Copy the data exactly from the line that contains "for m in (M_woodX, M_woodY, M_woodD): me.materials.append(m)" through the line that contains "PI = math.pi", keeping both end lines and leaving out everything else.

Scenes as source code
/---

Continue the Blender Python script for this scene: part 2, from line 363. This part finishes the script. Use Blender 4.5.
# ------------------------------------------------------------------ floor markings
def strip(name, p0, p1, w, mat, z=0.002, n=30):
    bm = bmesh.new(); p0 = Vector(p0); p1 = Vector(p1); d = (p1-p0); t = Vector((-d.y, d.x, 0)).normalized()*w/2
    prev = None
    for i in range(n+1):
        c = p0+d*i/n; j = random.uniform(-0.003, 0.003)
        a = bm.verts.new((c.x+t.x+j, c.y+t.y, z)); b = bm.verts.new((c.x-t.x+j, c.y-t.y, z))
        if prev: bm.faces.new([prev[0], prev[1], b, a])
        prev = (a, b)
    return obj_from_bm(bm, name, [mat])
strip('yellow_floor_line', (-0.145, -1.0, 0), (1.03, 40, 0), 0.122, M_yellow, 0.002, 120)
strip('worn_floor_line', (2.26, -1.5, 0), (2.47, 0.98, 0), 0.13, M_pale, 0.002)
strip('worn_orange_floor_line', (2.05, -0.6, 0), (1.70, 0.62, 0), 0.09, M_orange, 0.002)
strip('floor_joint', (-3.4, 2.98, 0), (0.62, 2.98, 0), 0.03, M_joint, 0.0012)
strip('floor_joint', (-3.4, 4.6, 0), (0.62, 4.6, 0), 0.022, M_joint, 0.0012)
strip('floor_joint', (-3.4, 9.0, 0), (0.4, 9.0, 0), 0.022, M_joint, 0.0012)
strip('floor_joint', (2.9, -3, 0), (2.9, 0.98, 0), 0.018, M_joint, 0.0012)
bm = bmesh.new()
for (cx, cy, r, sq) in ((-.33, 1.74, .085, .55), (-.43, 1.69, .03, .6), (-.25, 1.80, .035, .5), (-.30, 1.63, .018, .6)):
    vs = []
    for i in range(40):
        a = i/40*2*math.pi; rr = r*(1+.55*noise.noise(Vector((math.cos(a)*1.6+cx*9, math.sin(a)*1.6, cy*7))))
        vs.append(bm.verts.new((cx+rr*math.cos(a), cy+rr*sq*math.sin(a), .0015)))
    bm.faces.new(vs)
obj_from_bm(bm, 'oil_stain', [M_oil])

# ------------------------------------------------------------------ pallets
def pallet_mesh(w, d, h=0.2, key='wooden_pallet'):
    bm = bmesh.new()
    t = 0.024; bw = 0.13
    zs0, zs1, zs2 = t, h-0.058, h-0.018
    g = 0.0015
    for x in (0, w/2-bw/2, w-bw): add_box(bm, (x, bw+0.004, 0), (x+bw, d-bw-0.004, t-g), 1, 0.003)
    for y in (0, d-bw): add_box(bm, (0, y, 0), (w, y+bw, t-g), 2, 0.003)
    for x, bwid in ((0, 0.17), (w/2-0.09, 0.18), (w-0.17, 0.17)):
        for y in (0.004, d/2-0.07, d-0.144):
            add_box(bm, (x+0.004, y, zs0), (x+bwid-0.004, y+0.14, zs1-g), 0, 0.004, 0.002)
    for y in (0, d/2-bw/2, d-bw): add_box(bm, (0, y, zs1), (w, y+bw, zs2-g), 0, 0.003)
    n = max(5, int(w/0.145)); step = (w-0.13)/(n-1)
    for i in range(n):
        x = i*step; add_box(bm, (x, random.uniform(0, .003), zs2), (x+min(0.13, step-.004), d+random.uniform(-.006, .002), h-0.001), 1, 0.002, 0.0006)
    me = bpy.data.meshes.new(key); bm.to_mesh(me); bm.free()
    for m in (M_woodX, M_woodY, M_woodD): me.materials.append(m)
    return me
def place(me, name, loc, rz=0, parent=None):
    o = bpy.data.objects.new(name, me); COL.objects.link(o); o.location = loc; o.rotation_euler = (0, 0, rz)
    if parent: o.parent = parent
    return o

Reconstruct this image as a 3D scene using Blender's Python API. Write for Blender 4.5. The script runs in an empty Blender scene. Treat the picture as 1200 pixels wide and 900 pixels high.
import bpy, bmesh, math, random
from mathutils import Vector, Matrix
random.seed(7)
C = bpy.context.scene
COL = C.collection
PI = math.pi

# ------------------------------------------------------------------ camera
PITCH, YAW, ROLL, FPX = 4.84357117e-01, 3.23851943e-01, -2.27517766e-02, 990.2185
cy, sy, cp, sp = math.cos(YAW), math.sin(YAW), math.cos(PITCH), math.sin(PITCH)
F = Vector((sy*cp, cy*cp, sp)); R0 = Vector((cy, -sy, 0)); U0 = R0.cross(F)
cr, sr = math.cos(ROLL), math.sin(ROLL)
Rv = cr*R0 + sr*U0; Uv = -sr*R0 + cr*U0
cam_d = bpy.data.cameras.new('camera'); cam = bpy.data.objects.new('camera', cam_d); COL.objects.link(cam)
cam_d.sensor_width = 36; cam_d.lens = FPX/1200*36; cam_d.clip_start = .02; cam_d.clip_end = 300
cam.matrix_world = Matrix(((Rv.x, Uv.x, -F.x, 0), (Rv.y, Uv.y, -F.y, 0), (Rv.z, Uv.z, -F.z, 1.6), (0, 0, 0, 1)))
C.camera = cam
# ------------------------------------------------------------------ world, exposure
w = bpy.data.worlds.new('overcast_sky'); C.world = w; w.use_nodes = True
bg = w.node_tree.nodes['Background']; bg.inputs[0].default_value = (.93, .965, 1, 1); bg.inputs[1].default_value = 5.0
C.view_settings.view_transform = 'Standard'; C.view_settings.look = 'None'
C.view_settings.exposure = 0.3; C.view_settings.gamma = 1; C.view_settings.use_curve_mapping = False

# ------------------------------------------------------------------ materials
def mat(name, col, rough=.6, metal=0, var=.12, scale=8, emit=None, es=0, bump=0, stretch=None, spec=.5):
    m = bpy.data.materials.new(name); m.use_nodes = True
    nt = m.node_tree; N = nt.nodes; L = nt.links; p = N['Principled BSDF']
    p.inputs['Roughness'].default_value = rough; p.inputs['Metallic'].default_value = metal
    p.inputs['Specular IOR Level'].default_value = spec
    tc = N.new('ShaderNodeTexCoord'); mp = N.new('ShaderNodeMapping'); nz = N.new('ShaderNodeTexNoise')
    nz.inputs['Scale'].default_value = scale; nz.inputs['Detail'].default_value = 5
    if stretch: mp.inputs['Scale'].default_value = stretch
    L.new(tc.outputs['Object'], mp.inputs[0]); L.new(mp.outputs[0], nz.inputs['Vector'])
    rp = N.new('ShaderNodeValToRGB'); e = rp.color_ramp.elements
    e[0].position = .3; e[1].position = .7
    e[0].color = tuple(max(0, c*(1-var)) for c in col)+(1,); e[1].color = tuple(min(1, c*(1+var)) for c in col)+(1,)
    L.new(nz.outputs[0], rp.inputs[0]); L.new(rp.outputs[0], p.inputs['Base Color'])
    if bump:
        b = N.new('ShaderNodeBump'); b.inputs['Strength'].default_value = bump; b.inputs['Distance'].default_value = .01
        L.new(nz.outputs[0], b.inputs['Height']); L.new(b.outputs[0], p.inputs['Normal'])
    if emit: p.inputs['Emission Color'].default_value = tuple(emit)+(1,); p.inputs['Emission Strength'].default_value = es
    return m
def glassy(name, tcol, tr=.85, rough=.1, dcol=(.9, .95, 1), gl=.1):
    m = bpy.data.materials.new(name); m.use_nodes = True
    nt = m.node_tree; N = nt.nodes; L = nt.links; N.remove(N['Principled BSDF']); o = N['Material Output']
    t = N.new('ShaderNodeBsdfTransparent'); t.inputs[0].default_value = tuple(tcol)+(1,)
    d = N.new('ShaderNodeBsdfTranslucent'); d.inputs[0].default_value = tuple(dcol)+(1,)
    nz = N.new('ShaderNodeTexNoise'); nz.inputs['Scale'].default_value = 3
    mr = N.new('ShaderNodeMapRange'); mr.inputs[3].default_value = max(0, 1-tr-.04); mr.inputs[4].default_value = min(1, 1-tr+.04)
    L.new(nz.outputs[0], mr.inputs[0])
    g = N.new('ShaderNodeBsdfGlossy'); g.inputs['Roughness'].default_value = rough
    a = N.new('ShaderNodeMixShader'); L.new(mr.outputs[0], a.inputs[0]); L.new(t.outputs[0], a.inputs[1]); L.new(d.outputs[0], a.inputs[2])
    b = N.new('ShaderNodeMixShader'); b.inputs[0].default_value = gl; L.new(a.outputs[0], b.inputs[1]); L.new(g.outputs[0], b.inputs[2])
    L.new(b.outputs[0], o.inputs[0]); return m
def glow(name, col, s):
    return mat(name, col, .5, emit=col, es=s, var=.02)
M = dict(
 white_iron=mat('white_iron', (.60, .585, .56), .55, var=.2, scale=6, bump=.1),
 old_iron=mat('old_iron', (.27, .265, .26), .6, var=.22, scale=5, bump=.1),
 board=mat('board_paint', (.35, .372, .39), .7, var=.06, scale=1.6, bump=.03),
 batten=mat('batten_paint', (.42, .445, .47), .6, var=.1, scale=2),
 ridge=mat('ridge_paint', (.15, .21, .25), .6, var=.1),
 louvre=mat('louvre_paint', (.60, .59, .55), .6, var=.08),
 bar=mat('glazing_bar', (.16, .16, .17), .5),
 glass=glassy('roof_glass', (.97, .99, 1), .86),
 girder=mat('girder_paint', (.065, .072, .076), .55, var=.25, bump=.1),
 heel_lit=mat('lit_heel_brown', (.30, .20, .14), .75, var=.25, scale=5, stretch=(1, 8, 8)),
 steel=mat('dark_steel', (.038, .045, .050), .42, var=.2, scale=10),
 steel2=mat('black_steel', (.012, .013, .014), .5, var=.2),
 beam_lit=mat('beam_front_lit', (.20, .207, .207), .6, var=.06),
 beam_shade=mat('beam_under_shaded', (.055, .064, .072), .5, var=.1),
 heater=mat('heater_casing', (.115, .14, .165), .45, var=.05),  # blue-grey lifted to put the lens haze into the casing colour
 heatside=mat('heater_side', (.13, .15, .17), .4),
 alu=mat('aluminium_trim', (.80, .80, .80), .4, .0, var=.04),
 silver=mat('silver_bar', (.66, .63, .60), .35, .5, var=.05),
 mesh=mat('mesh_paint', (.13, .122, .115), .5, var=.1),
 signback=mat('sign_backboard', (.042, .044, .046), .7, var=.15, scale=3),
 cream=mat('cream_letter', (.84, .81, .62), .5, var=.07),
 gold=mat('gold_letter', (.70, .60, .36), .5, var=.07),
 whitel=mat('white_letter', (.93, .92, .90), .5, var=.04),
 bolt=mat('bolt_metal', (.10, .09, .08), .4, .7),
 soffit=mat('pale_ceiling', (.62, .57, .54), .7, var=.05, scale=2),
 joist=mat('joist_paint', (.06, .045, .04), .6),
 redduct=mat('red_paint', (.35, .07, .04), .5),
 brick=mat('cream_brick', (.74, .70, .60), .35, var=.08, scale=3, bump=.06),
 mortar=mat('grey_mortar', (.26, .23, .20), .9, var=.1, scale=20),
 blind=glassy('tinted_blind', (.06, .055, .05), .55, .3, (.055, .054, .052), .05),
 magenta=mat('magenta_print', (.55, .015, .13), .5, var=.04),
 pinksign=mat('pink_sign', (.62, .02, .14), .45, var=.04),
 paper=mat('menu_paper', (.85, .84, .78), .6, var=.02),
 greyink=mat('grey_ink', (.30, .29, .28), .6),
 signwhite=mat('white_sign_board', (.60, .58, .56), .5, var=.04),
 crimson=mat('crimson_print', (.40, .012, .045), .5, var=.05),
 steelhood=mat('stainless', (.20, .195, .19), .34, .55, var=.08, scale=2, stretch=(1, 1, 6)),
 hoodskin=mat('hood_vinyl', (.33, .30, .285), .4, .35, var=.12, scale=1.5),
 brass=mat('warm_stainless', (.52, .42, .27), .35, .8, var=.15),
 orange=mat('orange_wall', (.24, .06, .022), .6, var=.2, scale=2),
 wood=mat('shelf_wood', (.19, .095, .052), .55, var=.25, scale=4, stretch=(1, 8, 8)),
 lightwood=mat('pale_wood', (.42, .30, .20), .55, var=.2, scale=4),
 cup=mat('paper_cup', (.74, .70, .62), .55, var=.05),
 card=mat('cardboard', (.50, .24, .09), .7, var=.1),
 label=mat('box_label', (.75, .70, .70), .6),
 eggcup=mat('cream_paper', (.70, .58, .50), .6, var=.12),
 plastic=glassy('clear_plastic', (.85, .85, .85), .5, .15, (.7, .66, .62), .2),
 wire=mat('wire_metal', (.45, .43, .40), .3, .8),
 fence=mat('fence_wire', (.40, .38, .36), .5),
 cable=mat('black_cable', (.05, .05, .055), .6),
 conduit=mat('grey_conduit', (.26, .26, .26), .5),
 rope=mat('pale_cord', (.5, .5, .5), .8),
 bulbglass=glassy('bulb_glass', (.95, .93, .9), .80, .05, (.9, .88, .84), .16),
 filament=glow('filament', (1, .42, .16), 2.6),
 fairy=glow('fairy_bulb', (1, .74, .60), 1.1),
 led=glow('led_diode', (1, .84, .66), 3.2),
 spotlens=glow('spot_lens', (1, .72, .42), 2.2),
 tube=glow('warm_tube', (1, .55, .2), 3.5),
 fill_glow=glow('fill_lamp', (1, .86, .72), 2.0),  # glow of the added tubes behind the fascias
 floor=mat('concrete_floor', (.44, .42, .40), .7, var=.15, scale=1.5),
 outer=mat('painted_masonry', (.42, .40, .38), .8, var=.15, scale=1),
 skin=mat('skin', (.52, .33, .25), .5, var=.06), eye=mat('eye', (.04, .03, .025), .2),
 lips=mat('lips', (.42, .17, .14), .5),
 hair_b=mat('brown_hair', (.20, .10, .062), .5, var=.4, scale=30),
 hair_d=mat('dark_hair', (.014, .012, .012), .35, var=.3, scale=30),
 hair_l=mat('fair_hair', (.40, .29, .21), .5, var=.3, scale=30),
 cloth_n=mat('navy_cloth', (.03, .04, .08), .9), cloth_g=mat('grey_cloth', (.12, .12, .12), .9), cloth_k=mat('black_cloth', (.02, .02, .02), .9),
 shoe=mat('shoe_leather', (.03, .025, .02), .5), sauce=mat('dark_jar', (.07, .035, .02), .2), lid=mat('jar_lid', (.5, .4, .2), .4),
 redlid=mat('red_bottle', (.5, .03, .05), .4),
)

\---

Answer for this exercise
    for m in (M_woodX, M_woodY, M_woodD): me.materials.append(m)
    return me
def place(me, name, loc, rz=0, parent=None):
    o = bpy.data.objects.new(name, me); COL.objects.link(o); o.location = loc; o.rotation_euler = (0, 0, rz)
    if parent: o.parent = parent
    return o

Reconstruct this image as a 3D scene using Blender's Python API. Write for Blender 4.5. The script runs in an empty Blender scene. Treat the picture as 1200 pixels wide and 900 pixels high.
import bpy, bmesh, math, random
from mathutils import Vector, Matrix
random.seed(7)
C = bpy.context.scene
COL = C.collection
PI = math.pi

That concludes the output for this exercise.